Viele Profisportler stehen am Ende ihrer Karriere vor der Frage: Was nun? Diese Ratlosigkeit erklärt sich meist aus dem Überangebot an Ex-Spielern im Trainer- und Managerfach. Zudem gibt es zahlreiche Beispiele, dass Sportler erst aufhören, wenn der Leistungszenit bereits Jahre zurück liegt. Bei Alexander Jung ist das alles anders. Mit für einen Eishockey-Torhüter vergleichsweisen jugendlichen 30 Lenzen hat der Füssener entschieden, seine Fanghand an den Nagel zu hängen und im elterlichen Betrieb als Bauingenieur anzuheuern. Zum Abschluss seiner großen Karriere stand der ehemalige Nationaltorhüter noch einmal mit den Hannover Scorpions im knapp verlorenen DEL-Halbfinale gegen Düsseldorf.
Herr Jung, was waren die Beweggründe für diese - für Außenstehende überraschende - Entscheidung?
Jung: Für mich ist dieser Schritt nicht überraschend; er war reiflich überlegt. Ich habe gemerkt, dass ich eine neue Herausforderung brauche und diese im Eishockey nicht mehr sehe. Ich bin sehr froh, dass ich in der glücklichen Lage war, selbst über mein Karriereende entscheiden zu können.
Wo setzen Sie neue Schwerpunkte?
Jung: Ich werde im Betrieb meiner Eltern in Füssen als Bauingenieur arbeiten und irgendwann in die Geschäftsführung einsteigen. Ein Ende ist immer auch ein Anfang. Ich freue mich auf meine neuen Aufgaben und meine Zukunft als Bauingenieur.
und nebenbei spielen Sie noch ein bisschen beim EV Füssen Eishockey?

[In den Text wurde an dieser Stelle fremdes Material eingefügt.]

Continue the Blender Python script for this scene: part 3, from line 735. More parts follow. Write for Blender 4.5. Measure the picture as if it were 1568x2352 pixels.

Jung: Nein. Ich hatte zwar bereits einige Anfragen, aber ich werde definitiv nie wieder für Geld meine Schlittschuhe schnüren. Zwangsläufig würde entweder der Sport oder der Beruf darunter leiden.
Wie fällt Ihre Bilanz nach 26 Jahren Eishockey - davon zwölf als Profi - aus?
Jung: Ich habe im Eishockey sehr viel erlebt und für das Leben gelernt. Ich konnte nebenbei mit der Unterstützung meiner Eltern und der Vereine mein Studium machen, wofür ich sehr dankbar bin. In meiner sportlichen Karriere habe ich immer einen Schritt nach vorne gemacht, was ohne die gute Ausbildung im Nachwuchs des EV Füssen nicht möglich gewesen wäre. Jedes einzelne Jahr, jede Station hatte seine tollen Momente. Besonders in Erinnerung bleiben natürlich der deutsche Pokalsieg oder die erste WM-Teilnahme in Finnland.
Ohne das Eishockey hätte ich zudem nie meine Frau Theresa kennengelernt.
Gab es auch Tiefpunkte?
Jung: Dass ich als vierter Torwart die Olympia-Teilnahme 2006 verpasst habe, war ein großer Rückschlag. Im Nachhinein hat mich dieses Negativerlebnis als Mensch aber stärker gemacht.
Welche Veränderungen im Alltag erwarten Sie in Zukunft?
Jung: Natürlich wird es mir fehlen, im Team Spaß zu haben und gemeinsam Ziele zu erreichen. Aber als Eishockey-Profi muss man auch auf vieles verzichten. So freue ich mich nun darauf, endlich mal in Ruhe Weihnachten feiern zu können, Skifahren zu gehen - ich war seit Jahren nicht mehr auf der Skipiste - oder einfach nur ein freies Wochenende zu haben.
Wann beginnt denn der neue Lebensabschnitt?
Jung: Zunächst werde ich nach der kirchlichen Hochzeit mit meiner Frau nach Tansania in die Flitterwochen fahren. Im August oder September werde ich in der Firma meiner Eltern anfangen. Ab Februar 2010 arbeite ich dann in unserer Niederlassung in München.
Schauen wir noch einmal auf das aktuelle Eishockey-Geschehen. Was trauen Sie der DEB-Auswahl bei der WM in der Schweiz zu?
Jung: Als deutsches Team ist die Qualifikation für die Zwischenrunde das Hauptziel. Wenn eine Überraschung gegen einen der Großen gelingt, ist auch das Viertelfinale möglich.